Start of RECORDS TO USE

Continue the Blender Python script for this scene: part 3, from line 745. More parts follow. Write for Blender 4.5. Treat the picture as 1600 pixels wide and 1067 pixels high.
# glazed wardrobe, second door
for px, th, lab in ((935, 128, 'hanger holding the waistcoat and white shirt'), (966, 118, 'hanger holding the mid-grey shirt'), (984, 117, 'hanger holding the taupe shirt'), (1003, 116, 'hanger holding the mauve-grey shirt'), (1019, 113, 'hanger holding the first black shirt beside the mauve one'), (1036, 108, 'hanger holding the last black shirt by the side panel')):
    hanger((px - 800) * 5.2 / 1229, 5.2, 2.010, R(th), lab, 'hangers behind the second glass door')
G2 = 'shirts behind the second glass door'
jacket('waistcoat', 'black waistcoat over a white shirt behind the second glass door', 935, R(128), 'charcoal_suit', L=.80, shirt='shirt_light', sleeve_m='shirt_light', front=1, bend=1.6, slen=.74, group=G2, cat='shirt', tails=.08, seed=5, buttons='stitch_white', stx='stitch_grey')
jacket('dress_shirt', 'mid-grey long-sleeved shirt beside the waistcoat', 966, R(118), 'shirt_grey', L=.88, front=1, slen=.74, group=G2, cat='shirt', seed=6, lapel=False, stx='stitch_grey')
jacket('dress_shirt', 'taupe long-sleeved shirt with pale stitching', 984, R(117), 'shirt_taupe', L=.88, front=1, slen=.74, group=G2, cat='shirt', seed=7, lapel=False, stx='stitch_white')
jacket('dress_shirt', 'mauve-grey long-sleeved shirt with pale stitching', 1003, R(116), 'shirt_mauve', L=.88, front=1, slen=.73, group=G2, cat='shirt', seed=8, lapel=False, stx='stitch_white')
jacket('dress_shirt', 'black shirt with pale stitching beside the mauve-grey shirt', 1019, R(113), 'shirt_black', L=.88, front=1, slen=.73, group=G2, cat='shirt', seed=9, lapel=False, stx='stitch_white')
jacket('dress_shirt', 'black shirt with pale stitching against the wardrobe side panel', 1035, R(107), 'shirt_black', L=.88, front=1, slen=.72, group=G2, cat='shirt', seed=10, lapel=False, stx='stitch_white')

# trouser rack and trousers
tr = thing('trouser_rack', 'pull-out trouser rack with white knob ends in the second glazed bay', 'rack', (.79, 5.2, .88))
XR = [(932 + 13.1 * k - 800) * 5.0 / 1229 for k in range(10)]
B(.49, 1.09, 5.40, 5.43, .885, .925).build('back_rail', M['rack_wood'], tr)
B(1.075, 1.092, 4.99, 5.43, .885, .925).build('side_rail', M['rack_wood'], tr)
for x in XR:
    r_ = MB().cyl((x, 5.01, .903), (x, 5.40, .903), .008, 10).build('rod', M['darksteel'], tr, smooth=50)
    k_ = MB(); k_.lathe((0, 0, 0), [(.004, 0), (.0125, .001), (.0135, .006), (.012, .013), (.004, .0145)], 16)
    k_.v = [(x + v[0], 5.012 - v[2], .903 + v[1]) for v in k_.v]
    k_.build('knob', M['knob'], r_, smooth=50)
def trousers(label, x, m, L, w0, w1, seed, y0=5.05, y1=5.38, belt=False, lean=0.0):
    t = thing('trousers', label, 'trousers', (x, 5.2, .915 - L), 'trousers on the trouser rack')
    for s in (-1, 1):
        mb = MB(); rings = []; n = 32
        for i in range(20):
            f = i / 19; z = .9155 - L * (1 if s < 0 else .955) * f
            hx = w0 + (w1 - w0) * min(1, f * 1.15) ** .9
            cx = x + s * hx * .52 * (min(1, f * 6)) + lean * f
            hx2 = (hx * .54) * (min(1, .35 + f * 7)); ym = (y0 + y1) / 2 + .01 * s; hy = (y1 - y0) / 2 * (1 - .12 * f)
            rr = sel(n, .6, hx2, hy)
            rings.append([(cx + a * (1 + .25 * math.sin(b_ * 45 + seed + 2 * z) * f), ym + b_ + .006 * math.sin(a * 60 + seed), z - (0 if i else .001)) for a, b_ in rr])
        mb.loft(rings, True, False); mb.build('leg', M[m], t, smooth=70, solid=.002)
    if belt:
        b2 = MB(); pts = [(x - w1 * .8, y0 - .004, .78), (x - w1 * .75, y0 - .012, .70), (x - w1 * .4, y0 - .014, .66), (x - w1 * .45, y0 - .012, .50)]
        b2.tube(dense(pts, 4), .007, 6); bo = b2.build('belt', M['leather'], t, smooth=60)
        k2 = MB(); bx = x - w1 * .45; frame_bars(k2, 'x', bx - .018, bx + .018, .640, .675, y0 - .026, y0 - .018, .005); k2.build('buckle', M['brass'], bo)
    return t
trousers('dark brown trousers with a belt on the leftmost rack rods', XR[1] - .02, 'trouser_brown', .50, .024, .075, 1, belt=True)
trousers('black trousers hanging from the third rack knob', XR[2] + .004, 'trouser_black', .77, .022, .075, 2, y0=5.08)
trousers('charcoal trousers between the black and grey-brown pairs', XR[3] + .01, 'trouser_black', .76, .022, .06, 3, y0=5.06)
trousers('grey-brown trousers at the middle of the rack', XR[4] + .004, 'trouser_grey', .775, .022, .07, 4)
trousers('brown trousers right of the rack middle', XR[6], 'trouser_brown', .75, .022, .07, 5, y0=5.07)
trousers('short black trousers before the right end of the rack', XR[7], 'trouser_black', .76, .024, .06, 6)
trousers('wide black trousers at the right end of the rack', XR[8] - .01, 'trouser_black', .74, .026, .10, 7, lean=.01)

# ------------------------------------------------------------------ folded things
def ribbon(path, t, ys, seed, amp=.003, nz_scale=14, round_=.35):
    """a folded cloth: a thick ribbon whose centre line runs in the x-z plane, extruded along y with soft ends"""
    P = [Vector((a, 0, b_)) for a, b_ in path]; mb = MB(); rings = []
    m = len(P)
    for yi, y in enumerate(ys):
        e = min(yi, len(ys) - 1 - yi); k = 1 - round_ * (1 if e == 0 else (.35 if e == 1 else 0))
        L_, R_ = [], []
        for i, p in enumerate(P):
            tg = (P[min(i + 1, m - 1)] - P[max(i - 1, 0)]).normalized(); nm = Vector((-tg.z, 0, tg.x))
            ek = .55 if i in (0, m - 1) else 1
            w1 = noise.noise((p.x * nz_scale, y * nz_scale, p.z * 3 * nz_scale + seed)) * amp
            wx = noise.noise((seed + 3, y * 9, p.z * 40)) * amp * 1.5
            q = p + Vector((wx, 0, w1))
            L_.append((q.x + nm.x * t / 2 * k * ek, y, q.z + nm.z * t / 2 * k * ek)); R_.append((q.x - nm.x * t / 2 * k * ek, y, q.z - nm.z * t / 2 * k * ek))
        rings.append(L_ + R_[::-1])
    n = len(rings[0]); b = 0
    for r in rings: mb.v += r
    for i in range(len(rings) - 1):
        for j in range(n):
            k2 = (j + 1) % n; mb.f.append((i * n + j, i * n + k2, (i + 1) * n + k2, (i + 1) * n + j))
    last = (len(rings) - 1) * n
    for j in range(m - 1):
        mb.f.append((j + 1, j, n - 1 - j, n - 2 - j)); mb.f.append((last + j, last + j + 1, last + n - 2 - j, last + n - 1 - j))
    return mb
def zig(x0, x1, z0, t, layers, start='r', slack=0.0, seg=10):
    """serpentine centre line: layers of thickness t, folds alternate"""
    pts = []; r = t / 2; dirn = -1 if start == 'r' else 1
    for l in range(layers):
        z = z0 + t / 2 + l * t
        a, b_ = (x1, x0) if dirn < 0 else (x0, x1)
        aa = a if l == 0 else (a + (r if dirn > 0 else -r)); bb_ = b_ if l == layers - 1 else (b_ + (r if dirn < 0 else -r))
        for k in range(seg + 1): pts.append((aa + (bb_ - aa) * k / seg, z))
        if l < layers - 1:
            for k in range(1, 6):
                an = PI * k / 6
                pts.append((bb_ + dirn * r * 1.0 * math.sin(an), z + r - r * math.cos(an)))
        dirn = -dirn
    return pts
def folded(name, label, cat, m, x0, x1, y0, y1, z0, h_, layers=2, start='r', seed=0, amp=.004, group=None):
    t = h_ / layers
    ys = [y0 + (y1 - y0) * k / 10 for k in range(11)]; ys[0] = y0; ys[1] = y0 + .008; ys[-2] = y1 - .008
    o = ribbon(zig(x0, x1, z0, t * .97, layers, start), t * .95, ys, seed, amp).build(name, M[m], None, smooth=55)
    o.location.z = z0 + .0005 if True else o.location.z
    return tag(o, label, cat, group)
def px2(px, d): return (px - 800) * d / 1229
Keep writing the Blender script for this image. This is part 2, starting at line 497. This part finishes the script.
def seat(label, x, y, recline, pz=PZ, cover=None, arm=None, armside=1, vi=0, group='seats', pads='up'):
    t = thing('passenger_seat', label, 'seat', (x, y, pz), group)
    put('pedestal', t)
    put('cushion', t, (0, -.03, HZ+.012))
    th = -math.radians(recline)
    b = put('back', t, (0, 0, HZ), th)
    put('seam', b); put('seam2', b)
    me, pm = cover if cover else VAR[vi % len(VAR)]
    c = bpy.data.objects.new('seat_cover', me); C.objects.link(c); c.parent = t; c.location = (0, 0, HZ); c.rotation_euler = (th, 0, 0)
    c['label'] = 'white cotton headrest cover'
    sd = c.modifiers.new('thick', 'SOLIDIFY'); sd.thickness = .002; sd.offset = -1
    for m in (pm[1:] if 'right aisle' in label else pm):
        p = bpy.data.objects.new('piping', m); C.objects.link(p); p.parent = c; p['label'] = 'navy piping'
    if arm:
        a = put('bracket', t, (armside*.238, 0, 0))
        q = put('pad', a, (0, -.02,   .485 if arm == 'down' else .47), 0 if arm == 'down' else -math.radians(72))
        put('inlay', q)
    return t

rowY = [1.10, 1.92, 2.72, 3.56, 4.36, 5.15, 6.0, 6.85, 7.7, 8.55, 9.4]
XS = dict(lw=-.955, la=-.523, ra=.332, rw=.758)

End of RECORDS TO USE

> **TASK DETAILS**: Lines holding the word "script" in the entries above are the ones to pull out. Copy them all.

> **WRITTEN REPLY**:
Continue the Blender Python script for this scene: part 3, from line 745. More parts follow. Write for Blender 4.5. Treat the picture as 1600 pixels wide and 1067 pixels high.
Keep writing the Blender script for this image. This is part 2, starting at line 497. This part finishes the script.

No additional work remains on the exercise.